Tooling, workflow, and editor choices

  • REPL-driven development is viewed as a core superpower; some are surprised how many commercial Clojure devs still restart the JVM instead of evaluating in-place.
  • There’s discussion of REPL “staleness” problems and patterns for periodically restarting or clearing namespaces.
  • Emacs remains culturally linked, but modern options (VS Code, IntelliJ, LSP-based tooling, babashka, etc.) are emphasized as mature and diverse.

Databases and Datomic

  • Datomic’s now-free licensing and its role in attracting companies (e.g., a large fintech) to Clojure are highlighted.
  • Related Datalog-style databases (Datalevin, Datahike, Asami, XTDB) are mentioned as options, though comparison info is noted as somewhat outdated.
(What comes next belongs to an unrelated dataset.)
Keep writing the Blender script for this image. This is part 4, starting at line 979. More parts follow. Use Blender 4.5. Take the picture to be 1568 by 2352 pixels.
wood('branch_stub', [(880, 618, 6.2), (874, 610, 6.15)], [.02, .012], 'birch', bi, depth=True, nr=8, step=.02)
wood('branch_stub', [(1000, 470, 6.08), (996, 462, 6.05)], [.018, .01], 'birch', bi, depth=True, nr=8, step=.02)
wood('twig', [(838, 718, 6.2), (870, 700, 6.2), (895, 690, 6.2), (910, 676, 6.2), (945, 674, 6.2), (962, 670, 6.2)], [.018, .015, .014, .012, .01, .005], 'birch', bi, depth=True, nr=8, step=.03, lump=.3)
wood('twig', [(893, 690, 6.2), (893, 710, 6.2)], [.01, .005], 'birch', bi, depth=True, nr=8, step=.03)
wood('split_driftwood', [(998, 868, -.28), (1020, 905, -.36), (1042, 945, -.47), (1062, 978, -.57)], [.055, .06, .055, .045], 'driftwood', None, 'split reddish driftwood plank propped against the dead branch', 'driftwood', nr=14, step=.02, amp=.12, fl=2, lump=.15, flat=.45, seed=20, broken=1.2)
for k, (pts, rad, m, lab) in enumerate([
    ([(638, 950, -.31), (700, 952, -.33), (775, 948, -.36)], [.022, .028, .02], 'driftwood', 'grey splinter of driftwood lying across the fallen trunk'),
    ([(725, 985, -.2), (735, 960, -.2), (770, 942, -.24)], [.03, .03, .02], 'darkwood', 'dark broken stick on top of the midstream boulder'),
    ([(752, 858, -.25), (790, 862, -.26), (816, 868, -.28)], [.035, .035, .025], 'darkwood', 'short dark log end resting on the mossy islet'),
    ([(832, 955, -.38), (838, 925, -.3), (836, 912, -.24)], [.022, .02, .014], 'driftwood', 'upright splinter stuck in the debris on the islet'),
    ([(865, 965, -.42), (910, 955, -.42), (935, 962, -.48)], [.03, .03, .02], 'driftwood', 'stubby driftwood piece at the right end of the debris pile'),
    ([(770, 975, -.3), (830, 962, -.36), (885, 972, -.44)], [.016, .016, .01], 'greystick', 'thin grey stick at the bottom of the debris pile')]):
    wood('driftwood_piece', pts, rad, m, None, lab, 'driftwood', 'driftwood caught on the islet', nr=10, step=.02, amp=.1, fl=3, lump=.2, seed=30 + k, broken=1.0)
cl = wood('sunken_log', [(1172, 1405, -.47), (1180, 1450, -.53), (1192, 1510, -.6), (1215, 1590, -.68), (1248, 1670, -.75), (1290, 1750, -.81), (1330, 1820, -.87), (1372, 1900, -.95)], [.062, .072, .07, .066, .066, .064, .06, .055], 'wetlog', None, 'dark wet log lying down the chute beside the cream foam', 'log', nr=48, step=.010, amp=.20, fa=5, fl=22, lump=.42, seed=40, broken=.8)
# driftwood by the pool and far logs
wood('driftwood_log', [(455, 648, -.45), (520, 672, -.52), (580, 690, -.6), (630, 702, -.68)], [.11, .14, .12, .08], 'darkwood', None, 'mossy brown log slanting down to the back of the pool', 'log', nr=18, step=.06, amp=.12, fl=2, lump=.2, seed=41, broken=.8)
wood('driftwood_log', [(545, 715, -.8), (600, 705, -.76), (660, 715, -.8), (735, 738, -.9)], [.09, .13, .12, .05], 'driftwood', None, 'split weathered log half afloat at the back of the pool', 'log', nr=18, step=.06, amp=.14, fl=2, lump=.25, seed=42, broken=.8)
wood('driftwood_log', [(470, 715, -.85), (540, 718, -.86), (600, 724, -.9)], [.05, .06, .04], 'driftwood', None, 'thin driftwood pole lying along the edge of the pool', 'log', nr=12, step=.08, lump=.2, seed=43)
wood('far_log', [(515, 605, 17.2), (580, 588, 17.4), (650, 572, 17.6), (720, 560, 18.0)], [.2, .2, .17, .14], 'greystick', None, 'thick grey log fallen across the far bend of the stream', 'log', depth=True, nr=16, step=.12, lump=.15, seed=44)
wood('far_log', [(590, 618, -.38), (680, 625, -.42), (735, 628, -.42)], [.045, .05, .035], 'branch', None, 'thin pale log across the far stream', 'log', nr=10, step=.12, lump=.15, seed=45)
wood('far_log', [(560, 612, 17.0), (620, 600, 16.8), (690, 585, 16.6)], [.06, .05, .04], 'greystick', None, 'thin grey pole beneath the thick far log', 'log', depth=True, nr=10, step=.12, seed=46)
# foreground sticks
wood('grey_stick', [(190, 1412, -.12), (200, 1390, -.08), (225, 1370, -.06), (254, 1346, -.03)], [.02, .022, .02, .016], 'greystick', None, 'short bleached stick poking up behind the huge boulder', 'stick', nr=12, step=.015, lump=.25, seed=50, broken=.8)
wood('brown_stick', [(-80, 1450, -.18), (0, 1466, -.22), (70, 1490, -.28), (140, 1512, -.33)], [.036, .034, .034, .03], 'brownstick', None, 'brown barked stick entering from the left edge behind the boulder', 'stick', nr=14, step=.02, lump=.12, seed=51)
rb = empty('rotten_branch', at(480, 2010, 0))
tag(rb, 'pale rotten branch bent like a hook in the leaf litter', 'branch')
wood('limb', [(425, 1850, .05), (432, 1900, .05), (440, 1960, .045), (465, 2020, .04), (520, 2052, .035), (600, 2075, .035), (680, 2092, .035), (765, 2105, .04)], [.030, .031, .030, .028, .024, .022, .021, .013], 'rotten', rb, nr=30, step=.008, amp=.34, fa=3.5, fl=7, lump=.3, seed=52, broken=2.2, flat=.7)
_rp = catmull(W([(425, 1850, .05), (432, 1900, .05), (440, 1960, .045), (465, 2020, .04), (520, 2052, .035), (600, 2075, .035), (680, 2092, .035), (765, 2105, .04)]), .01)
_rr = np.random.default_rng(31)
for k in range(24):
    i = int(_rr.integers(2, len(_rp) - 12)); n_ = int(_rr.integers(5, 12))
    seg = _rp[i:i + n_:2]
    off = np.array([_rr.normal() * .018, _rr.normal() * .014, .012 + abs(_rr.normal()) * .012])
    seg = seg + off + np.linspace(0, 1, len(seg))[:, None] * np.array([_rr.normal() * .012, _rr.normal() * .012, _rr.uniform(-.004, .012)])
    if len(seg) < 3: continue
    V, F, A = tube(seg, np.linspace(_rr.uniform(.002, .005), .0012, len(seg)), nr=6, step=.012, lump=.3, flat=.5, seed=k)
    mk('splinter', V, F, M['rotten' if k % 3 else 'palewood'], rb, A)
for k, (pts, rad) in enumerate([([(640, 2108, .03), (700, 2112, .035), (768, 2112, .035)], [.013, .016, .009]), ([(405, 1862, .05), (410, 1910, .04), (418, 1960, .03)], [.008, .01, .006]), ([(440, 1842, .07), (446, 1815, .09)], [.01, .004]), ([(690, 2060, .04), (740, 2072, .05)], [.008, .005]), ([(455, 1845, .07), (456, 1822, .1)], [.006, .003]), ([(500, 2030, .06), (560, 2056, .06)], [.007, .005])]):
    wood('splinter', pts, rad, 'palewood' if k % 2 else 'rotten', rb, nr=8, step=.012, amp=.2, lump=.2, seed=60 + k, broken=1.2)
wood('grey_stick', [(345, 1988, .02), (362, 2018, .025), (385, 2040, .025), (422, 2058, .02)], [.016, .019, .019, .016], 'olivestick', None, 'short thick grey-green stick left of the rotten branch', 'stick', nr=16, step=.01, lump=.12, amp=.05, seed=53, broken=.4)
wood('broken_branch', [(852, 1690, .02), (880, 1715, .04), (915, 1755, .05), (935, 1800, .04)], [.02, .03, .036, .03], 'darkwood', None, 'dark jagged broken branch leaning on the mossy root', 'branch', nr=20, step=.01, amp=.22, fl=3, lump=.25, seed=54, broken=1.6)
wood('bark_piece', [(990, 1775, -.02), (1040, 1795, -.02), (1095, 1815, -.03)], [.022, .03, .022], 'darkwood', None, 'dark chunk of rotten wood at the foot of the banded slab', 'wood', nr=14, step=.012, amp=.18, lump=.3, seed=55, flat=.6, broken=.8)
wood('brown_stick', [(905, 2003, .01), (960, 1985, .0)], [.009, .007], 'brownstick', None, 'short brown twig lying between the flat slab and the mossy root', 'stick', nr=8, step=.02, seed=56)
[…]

Adoption, hiring, and “worse is better”

  • Hiring experienced Clojure developers is described as tough; companies often demand experts but do not offer matching compensation.
  • Some argue industry optimizes for mainstream, “good enough” tools and easily replaceable developers, not for expert-oriented tools like Clojure.
  • Clojure is portrayed as demanding more vision and discipline, so it’s a hard sell to beginners and risk-averse leadership, despite high potential ROI.

Interop, low-level work, and alternatives

  • For heavy C/C++ interop, commenters point to JVM Project Panama, new Clojure FFI libraries, or Clojure-like languages targeting C/C++ directly.
  • Alternatives like Elixir, F#, Gleam, Janet, and others are mentioned, but several argue no single language fully matches Clojure’s combination of hosted runtime, REPL, immutability, and Lisp-style macros.

Critiques and ex-users

  • Some note many ex-Clojure users in the thread, which is unusual given the overwhelmingly positive tone.
  • One commenter claims fundamental design decisions are “wrong” for them personally but does not elaborate; specific criticisms remain unclear.